Take the lines from the beginning of the material through the line containing "md = fl.modifiers.new('thickness', 'SOLIDIFY');" and retype them exactly, leaving the pictures out.

[Raw data]:
========

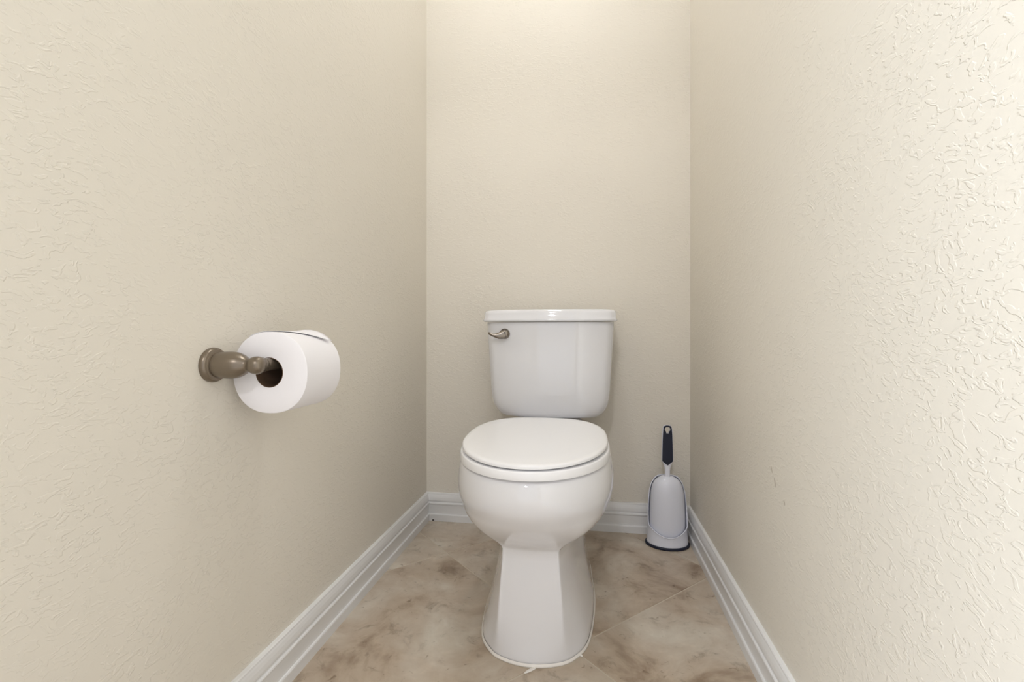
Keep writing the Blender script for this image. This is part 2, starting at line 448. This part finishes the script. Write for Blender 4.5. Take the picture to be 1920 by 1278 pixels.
# toilet paper roll hanging on the bar
ry0, rlen, rr, rh = 0.688, 0.104, 0.0640, 0.0225
rcx, rcz = XL + .0770, HZ + .0098 - rh - .0003
roll = thing('toilet_paper_roll', 'white toilet paper roll with its loose end folded to a point', 'toilet paper', (rcx, ry0, rcz))
def rp(a, r, n_=2.0):
    c_, s_ = math.cos(a), math.sin(a)
    return (math.copysign(abs(c_) ** (2 / n_), c_) * r, math.copysign(abs(s_) ** (2 / n_), s_) * r)
NSEG = 72
def circ(r, y, n_=2.0):
    return [(rp(2 * PI * k / NSEG, r, n_)[0], y, rp(2 * PI * k / NSEG, r, n_)[1]) for k in range(NSEG)]
bm = bmesh.new()
RN = 2.22
loft(bm, [circ(rh + .0012, 0), circ(rr * .6, -.0004, 2.1), circ(rr - .002, 0, RN), circ(rr, .0015, RN), circ(rr, rlen - .0015, RN), circ(rr - .002, rlen, RN), circ(rh + .0012, rlen)], False, False)
obj('paper', bm, PAPER, roll, True, 50)
bm = bmesh.new()
loft(bm, [circ(rh + .0012, 0), circ(rh, 0), circ(rh, rlen), circ(rh + .0012, rlen)], False, False)
obj('cardboard_core', bm, CARD, roll, True, 40)
# loose end, folded to a point and lifted off the roll
bm = bmesh.new()
rows = []
NU, NV = 14, 10
a_start = math.radians(122)
for u in range(NU + 1):
    tu = u / NU
    row = []
    y = .001 + (rlen * .86) * tu
    # free edge: a diagonal from the near top down to the far right side
    a_end = math.radians(90 - 52 * tu ** 1.15)
    for v in range(NV + 1):
        tv = v / NV
        a = a_start + (a_end - a_start) * tv
        x, z = rp(a, rr + .0008, RN)
        lift = .0030 * (tv ** 3) * tu + .0035 * tu ** 6 * min(1, tv * 2)
        x += lift * .35; z += lift
        row.append(bm.verts.new((x, y, z)))
    rows.append(row)
for u in range(NU):
    for v in range(NV):
        bm.faces.new((rows[u][v], rows[u + 1][v], rows[u + 1][v + 1], rows[u][v + 1]))
fl = obj('loose_sheet', bm, PAPER, roll, True, 0)
md = fl.modifiers.new('thickness', 'SOLIDIFY'); md.thickness = .0006; md.offset = 0

# ------------------------------------------------------------------ toilet brush and its caddy in the corner
BX, BY = 0.2475, 1.578
caddy = thing('brush_caddy', 'white plastic brush caddy with a dark rim on the floor', 'brush holder', (BX, BY, 0))
def ell(rx, ry, z, n=48, cy=0):
    return [(rx * math.cos(2 * PI * k / n), cy + ry * math.sin(2 * PI * k / n), z) for k in range(n)]
bm = bmesh.new()
loft(bm, [ell(.0655, .0525, 0), ell(.0675, .0545, .002), ell(.0675, .0545, .0062), ell(.0655, .0525, .0082)])
obj('base_rim', bm, NAVY, caddy, True)
# shell: low cup in front that sweeps up into a hoop behind the brush hood
prof = [(0.000, .0635, .0505), (.012, .0622, .0490), (.030, .0610, .0475), (.050, .0604, .0465), (.075, .0598, .0460), (.10, .0592, .0455), (.13, .0577, .0440), (.155, .0556, .0420), (.175, .0520, .0390), (.190, .0462, .0340), (.201, .0385, .0270), (.209, .0280, .0190), (.2135, .0150, .0100), (.2145, .003, .002)]
def pr(h):
    for (h0, a0, b0), (h1, a1, b1) in zip(prof, prof[1:]):
        if h <= h1:
            t = (h - h0) / (h1 - h0); return a0 + (a1 - a0) * t, b0 + (b1 - b0) * t
    return prof[-1][1:]
bm = bmesh.new()
NA, NH = 72, 34
cols = []
for k in range(NA):
    th = 2 * PI * k / NA          # 3PI/2 faces the viewer
    fr = (1 - math.sin(th)) / 2     # 1 in front, 0 behind
    # rim height: low scoop in front, full height behind
    s_ = max(0.0, min(1.0, (fr - .34) / .30))
    s_ = s_ * s_ * (3 - 2 * s_)
    scoop = .036 + .030 * (abs(math.cos(th)) ** 2.0)
    top = .2145 * (1 - s_) + scoop * s_
    col_ = []
    for h in range(NH + 1):
        z = .0075 + (top - .0075) * (h / NH) ** .8
        a_, b_ = pr(z - .0075)
        lip = .0022 * max(0, (h - NH + 2) / 2) * s_
        a_ += lip; b_ += lip
        col_.append(bm.verts.new((a_ * math.cos(th), b_ * math.sin(th), z)))
    cols.append(col_)
for k in range(NA):
    a_, b_ = cols[k], cols[(k + 1) % NA]
    for h in range(NH):
        bm.faces.new((a_[h], b_[h], b_[h + 1], a_[h + 1]))
sh = obj('shell', bm, PLASTIC, caddy, True, 0)
md = sh.modifiers.new('wall', 'SOLIDIFY'); md.thickness = .0024; md.offset = -1
brush = thing('toilet_brush', 'toilet brush with navy grip and white hood standing in the caddy', 'toilet brush', (BX, BY, 0))
bm = bmesh.new()
hood = [(.016, .0545, .0390), (.05, .0550, .0395), (.09, .0542, .0390), (.13, .0527, .0380), (.165, .0500, .0360), (.182, .0463, .0335), (.193, .0420, .0305), (.201, .0365, .0265), (.208, .0285, .0210), (.2135, .0180, .0135), (.2165, .0085, .0070)]
loft(bm, [ell(a_, b_ * .95, z, 56, .001) for z, a_, b_ in hood])
obj('hood', bm, PLASTIC, brush, True, 50)
bm = bmesh.new()
def slabring(hw, hd, z, n=28, cy=-.004):
    r = []
    for k in range(n):
        c_, s_ = math.cos(2 * PI * k / n), math.sin(2 * PI * k / n)
        r.append((math.copysign(abs(c_) ** .6, c_) * hw, cy + math.copysign(abs(s_) ** .6, s_) * hd, z))
    return r
loft(bm, [slabring(*q) for q in ((.0085, .0064, .214), (.0078, .0056, .225), (.0082, .0050, .238), (.0108, .0046, .250), (.0160, .0042, .262))])
neck = obj('neck', bm, PLASTIC, brush, True, 50)
# grip core (white edges) and navy face with a hanging hole at the top
def grip(bm, pts_out, pts_hole, y0, y1):
    n = len(pts_out)
    vo = [[bm.verts.new((x, y, z)) for x, z in pts_out] for y in (y0, y1)]
    vh = [[bm.verts.new((x, y, z)) for x, z in pts_hole] for y in (y0, y1)]
    for i in range(n):
        j = (i + 1) % n
        bm.faces.new((vo[0][i], vo[0][j], vo[1][j], vo[1][i]))
        bm.faces.new((vh[0][i], vh[0][j], vh[1][j], vh[1][i]))
        bm.faces.new((vo[0][i], vo[0][j], vh[0][j], vh[0][i]))
        bm.faces.new((vo[1][i], vo[1][j], vh[1][j], vh[1][i]))
def outer(g, tip):
    # start at the tip, clockwise; matches the angular order of the hole points
    hwb, hwt = .0160 + g, .0128 + g
    right = [(hwb * .5, tip + (.263 - tip) * .5), (hwb, .263), (hwb * .985, .285), (hwb * .94, .315), (hwb * .88, .345), (hwt, .362), (hwt * .93, .369), (hwt * .72, .3735), (hwt * .35, .3750)]
    return [(0, tip)] + right + [(0, .3752)] + [(-x, z) for x, z in right[::-1]]
def hole(k):
    hr = [(.0022, .3500), (.0044, .3502), (.0046, .3530), (.0046, .3560), (.0066, .3580), (.0084, .3610), (.0084, .3650), (.0066, .3685), (.0034, .3700)]
    return [(0, .3500)] + hr + [(0, .3703)] + [(-x, z) for x, z in hr[::-1]]
bm = bmesh.new(); grip(bm, outer(.0016, .2500), hole(1), -.0060, .0040)
obj('handle_core', bm, PLASTIC, brush)
bm = bmesh.new(); grip(bm, outer(.0, .2495), hole(1), -.0108, -.0059)
g_ = obj('grip', bm, NAVY, brush); g_['label'] = 'navy rubber grip with a keyhole'
md = g_.modifiers.new('round', 'BEVEL'); md.width = .0015; md.segments = 2; md.limit_method = 'ANGLE'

========

[Output for this task]:
Keep writing the Blender script for this image. This is part 2, starting at line 448. This part finishes the script. Write for Blender 4.5. Take the picture to be 1920 by 1278 pixels.
# toilet paper roll hanging on the bar
ry0, rlen, rr, rh = 0.688, 0.104, 0.0640, 0.0225
rcx, rcz = XL + .0770, HZ + .0098 - rh - .0003
roll = thing('toilet_paper_roll', 'white toilet paper roll with its loose end folded to a point', 'toilet paper', (rcx, ry0, rcz))
def rp(a, r, n_=2.0):
    c_, s_ = math.cos(a), math.sin(a)
    return (math.copysign(abs(c_) ** (2 / n_), c_) * r, math.copysign(abs(s_) ** (2 / n_), s_) * r)
NSEG = 72
def circ(r, y, n_=2.0):
    return [(rp(2 * PI * k / NSEG, r, n_)[0], y, rp(2 * PI * k / NSEG, r, n_)[1]) for k in range(NSEG)]
bm = bmesh.new()
RN = 2.22
loft(bm, [circ(rh + .0012, 0), circ(rr * .6, -.0004, 2.1), circ(rr - .002, 0, RN), circ(rr, .0015, RN), circ(rr, rlen - .0015, RN), circ(rr - .002, rlen, RN), circ(rh + .0012, rlen)], False, False)
obj('paper', bm, PAPER, roll, True, 50)
bm = bmesh.new()
loft(bm, [circ(rh + .0012, 0), circ(rh, 0), circ(rh, rlen), circ(rh + .0012, rlen)], False, False)
obj('cardboard_core', bm, CARD, roll, True, 40)
# loose end, folded to a point and lifted off the roll
bm = bmesh.new()
rows = []
NU, NV = 14, 10
a_start = math.radians(122)
for u in range(NU + 1):
    tu = u / NU
    row = []
    y = .001 + (rlen * .86) * tu
    # free edge: a diagonal from the near top down to the far right side
    a_end = math.radians(90 - 52 * tu ** 1.15)
    for v in range(NV + 1):
        tv = v / NV
        a = a_start + (a_end - a_start) * tv
        x, z = rp(a, rr + .0008, RN)
        lift = .0030 * (tv ** 3) * tu + .0035 * tu ** 6 * min(1, tv * 2)
        x += lift * .35; z += lift
        row.append(bm.verts.new((x, y, z)))
    rows.append(row)
for u in range(NU):
    for v in range(NV):
        bm.faces.new((rows[u][v], rows[u + 1][v], rows[u + 1][v + 1], rows[u][v + 1]))
fl = obj('loose_sheet', bm, PAPER, roll, True, 0)
md = fl.modifiers.new('thickness', 'SOLIDIFY'); md.thickness = .0006; md.offset = 0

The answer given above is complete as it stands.